A fox sniffs for contagion, scenting only spring, he knows we’ve gone to earth. He has mixed feelings about this. The dogs who shepherd us on our permitted walks
leave smell-messages for each other, asking ‘Lads, what’s going on?’ And here at home, my cat tucks me into bed each night, checking that I’m safe. All through the night, she listens for my breathing.
Looking for Kites
I went over to Kinninvie because I had heard you were there. I took the straight, whitelined road that wagtails across the fells. There were sheep, carpet-backed, in a row ripping grass, and mottled cattle, cream and brown like chocolate truffles tilting their long horns at the sky. A hawk held steady over a whin bush and I thought I saw you eddy into the wind over a broad, shouldering field.

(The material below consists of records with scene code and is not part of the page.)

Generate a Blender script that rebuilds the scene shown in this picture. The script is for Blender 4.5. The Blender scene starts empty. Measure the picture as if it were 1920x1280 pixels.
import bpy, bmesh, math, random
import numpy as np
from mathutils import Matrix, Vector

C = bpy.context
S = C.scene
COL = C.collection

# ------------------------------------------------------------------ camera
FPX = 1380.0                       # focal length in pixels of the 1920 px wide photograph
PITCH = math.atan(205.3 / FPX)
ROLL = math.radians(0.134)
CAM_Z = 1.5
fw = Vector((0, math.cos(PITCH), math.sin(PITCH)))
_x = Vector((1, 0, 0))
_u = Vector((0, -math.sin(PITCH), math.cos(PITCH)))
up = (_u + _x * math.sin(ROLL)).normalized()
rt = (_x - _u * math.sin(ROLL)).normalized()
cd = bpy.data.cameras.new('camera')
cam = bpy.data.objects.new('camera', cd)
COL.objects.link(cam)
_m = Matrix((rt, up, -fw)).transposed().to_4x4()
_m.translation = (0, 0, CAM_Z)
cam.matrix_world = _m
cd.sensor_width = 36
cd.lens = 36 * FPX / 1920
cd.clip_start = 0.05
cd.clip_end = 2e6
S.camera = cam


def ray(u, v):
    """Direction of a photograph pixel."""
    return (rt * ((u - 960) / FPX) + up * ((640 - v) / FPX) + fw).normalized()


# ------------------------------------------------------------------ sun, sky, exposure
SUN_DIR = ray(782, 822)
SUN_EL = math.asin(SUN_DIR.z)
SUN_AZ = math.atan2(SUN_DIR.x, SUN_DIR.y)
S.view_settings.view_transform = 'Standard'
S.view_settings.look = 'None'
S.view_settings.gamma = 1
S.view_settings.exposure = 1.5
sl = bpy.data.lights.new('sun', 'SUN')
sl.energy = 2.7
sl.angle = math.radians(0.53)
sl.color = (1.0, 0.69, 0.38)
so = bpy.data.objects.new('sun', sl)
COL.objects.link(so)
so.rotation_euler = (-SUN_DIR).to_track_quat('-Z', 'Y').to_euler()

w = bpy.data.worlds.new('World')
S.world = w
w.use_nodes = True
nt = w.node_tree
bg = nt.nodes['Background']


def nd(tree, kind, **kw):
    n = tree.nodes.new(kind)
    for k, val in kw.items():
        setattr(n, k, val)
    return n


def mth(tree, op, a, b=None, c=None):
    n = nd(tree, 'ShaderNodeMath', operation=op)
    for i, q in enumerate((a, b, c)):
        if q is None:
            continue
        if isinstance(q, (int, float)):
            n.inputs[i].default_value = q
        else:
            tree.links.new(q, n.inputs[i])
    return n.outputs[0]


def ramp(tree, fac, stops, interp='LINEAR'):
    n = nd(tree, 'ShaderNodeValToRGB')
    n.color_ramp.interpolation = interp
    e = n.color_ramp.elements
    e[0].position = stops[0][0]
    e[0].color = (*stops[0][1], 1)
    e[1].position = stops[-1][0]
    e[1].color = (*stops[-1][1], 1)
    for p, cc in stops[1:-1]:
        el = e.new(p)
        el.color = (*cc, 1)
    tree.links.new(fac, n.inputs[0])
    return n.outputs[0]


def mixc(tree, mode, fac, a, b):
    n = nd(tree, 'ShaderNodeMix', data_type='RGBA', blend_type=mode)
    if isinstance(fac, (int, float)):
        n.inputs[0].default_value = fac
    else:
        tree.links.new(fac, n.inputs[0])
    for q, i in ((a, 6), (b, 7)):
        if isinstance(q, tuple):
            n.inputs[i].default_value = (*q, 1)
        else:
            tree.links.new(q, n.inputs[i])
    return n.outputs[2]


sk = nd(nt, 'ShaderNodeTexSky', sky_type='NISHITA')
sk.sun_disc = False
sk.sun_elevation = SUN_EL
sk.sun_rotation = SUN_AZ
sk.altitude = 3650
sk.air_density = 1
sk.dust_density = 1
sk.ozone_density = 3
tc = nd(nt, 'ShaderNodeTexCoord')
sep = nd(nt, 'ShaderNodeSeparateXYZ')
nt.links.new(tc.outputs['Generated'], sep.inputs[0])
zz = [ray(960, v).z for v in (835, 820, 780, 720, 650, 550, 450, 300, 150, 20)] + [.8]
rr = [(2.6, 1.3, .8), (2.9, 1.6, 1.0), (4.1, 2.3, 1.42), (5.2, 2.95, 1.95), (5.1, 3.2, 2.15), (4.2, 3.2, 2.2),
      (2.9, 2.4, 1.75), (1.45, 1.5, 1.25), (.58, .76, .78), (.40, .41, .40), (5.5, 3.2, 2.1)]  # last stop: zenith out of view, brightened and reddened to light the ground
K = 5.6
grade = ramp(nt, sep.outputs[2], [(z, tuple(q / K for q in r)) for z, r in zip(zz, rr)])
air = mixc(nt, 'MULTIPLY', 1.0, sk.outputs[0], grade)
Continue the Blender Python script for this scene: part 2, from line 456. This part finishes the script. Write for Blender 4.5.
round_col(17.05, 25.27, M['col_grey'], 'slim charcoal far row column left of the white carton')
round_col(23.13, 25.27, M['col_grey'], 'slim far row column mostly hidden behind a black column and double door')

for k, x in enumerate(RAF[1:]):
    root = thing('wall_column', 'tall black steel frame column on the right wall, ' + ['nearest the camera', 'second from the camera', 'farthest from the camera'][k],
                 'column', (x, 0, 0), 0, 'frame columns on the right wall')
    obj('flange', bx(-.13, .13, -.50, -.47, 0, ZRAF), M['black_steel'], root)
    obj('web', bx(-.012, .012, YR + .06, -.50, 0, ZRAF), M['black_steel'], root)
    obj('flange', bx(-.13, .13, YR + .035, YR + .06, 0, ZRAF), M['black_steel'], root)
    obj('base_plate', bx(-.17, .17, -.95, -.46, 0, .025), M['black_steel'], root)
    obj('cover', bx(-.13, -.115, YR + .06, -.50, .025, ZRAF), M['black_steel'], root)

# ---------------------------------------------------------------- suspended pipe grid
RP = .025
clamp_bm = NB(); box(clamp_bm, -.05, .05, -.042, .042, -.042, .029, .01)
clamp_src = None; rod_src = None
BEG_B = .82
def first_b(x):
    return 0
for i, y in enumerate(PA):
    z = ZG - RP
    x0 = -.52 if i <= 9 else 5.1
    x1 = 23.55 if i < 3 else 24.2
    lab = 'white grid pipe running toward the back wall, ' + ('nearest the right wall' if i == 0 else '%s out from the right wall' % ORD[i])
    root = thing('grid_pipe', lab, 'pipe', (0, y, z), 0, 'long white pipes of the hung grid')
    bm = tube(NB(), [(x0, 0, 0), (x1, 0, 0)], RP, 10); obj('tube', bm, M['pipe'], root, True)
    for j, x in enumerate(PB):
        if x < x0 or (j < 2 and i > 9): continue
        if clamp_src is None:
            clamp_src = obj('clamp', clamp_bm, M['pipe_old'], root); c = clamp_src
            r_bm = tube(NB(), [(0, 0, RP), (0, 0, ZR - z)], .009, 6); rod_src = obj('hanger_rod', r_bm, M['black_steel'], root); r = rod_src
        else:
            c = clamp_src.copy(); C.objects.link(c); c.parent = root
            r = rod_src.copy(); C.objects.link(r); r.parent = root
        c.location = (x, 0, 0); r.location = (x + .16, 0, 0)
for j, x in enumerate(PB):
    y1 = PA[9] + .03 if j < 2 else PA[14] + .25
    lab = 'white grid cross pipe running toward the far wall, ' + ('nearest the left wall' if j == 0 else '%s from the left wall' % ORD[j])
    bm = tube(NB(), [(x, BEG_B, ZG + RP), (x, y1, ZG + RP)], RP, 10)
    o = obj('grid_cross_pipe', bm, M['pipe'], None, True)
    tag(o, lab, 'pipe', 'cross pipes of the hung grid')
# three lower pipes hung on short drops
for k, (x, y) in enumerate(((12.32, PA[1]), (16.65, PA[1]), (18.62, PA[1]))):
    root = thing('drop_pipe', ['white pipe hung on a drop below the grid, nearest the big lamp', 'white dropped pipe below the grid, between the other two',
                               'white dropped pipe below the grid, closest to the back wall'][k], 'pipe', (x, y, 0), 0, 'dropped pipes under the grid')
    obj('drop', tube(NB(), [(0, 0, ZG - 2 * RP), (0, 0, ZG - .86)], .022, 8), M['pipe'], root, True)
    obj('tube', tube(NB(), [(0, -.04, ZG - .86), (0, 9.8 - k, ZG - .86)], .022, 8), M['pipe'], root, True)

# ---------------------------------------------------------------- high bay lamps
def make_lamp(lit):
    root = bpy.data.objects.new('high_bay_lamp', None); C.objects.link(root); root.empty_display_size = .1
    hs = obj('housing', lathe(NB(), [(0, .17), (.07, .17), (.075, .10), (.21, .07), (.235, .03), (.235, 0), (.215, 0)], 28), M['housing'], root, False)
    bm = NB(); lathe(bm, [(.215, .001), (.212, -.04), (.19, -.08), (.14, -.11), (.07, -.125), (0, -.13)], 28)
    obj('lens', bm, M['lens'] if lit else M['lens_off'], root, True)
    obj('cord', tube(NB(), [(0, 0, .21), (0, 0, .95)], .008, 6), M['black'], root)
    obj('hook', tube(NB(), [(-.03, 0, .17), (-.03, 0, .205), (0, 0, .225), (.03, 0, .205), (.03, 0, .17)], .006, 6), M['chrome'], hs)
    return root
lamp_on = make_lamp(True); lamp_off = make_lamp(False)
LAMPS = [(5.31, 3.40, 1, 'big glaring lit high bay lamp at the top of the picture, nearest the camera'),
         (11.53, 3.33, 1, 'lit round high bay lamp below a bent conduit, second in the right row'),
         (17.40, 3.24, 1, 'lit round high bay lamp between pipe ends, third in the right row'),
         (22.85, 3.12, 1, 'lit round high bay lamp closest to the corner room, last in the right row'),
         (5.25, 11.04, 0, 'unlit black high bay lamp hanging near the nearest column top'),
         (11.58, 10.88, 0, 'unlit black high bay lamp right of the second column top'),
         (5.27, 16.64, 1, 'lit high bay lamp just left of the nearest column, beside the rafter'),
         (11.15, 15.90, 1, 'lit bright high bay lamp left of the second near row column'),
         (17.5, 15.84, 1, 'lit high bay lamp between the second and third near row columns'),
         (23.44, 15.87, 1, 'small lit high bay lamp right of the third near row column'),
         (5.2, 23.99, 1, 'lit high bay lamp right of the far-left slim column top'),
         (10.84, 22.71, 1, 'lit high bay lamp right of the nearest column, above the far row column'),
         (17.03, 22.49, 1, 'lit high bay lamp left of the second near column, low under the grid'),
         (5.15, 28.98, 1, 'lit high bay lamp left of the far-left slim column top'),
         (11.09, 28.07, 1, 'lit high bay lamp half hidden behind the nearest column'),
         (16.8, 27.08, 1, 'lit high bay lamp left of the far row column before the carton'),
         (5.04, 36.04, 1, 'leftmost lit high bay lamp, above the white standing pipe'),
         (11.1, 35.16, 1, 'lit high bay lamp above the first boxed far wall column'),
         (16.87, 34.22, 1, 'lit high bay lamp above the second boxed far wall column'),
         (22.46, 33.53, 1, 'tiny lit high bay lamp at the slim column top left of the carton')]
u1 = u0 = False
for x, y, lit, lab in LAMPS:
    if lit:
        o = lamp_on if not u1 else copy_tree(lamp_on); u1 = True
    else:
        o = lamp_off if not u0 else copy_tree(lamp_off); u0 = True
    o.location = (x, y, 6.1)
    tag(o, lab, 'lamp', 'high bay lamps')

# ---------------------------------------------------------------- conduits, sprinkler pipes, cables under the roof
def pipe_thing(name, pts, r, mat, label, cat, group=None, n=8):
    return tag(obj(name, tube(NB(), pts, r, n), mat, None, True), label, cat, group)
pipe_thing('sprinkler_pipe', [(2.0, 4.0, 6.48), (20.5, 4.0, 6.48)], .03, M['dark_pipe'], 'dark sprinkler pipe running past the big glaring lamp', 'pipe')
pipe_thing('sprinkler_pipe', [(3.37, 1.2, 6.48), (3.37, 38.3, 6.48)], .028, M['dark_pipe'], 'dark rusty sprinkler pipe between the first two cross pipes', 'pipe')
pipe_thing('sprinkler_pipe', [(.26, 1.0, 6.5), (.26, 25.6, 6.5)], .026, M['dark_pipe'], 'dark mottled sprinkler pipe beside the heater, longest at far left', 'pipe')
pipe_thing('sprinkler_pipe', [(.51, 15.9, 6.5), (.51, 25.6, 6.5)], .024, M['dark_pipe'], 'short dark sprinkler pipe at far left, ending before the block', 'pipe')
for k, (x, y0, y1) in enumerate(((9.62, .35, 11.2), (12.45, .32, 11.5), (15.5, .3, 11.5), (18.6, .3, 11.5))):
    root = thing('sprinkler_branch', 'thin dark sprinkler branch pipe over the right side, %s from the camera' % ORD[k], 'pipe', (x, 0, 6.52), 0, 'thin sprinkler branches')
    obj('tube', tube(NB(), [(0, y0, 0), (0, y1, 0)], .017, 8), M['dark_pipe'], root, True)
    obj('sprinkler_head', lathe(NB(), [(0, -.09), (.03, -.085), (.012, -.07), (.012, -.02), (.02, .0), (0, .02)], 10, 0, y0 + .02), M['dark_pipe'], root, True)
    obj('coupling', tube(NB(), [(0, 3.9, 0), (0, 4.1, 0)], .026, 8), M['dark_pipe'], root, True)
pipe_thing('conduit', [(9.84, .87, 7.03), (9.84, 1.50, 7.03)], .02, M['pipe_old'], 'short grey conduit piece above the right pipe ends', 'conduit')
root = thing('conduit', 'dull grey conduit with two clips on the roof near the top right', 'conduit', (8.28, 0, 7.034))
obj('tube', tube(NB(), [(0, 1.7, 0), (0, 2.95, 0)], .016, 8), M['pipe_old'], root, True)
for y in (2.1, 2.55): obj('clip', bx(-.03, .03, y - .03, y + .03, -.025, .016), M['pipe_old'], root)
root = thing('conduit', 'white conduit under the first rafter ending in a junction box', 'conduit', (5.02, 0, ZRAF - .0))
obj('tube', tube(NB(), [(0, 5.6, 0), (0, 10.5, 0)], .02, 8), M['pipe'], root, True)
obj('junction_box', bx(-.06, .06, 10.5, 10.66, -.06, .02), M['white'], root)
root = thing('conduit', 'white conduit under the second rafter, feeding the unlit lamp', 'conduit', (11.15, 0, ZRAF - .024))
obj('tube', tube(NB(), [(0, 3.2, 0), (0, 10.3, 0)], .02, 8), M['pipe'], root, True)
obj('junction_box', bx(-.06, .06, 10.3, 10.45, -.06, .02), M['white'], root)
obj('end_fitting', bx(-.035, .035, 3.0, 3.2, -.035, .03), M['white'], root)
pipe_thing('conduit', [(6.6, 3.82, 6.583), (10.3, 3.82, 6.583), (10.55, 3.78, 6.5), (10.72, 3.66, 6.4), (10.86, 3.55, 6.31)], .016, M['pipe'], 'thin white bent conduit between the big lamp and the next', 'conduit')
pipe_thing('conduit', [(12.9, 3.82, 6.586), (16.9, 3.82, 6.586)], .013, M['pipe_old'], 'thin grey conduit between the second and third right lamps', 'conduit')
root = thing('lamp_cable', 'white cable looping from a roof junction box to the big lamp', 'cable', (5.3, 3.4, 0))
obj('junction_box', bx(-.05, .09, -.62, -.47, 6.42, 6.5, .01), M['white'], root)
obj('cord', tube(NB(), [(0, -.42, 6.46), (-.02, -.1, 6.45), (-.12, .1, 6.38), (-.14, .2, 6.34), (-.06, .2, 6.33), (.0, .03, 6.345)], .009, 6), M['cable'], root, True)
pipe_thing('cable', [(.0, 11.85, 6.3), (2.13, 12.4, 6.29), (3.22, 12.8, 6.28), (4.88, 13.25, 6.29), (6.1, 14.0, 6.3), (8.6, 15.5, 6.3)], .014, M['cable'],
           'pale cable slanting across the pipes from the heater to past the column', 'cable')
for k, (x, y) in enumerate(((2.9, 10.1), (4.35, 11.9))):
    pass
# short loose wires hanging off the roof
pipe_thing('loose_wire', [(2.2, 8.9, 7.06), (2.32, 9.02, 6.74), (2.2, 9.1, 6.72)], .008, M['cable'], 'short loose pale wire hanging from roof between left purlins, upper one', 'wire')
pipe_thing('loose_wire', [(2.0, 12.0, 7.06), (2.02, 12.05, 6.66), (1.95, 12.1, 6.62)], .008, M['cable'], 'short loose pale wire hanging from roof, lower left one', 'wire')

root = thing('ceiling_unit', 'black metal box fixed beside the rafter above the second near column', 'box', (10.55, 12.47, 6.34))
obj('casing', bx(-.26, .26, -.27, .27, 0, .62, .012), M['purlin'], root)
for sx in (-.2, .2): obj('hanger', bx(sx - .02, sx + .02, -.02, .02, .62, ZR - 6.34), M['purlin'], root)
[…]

When I turned homewards, the valley was bright with gorse and rapeseed flowers and sunshine flooded the far slopes with summer.
And what scented his fear was this: the fleet chill of clear air rushing, the flap of canvas, the propeller’s halting stutter. Hanging suspended between sky and Crete, and the silver-drab of olive trees reaching up to meet him. I still dream that flight and plunge, the terror and the black; feel the dull indentation of the skull, the buzz of metal plates beneath my scalp. I’m always writing Icarus; afraid to fall, finding life vertiginous. He very nearly died. I very nearly remember.
Relocation
So, the place I thought was home turned out to be somewhere we were passing through, and we have traded all the grey, red, cream of flint, brick, render, for this buttered stone; beechwoods for bare hills, accents clipped like lawns for vowels as broad as fells. The green-spined lane became a hard grey road, the kites are hawks, and the placid boating river is a rocky fall past a castle keep. Life pitches our tent in a different portion of the desert. We make it ours. I can no longer tell you where my heart is.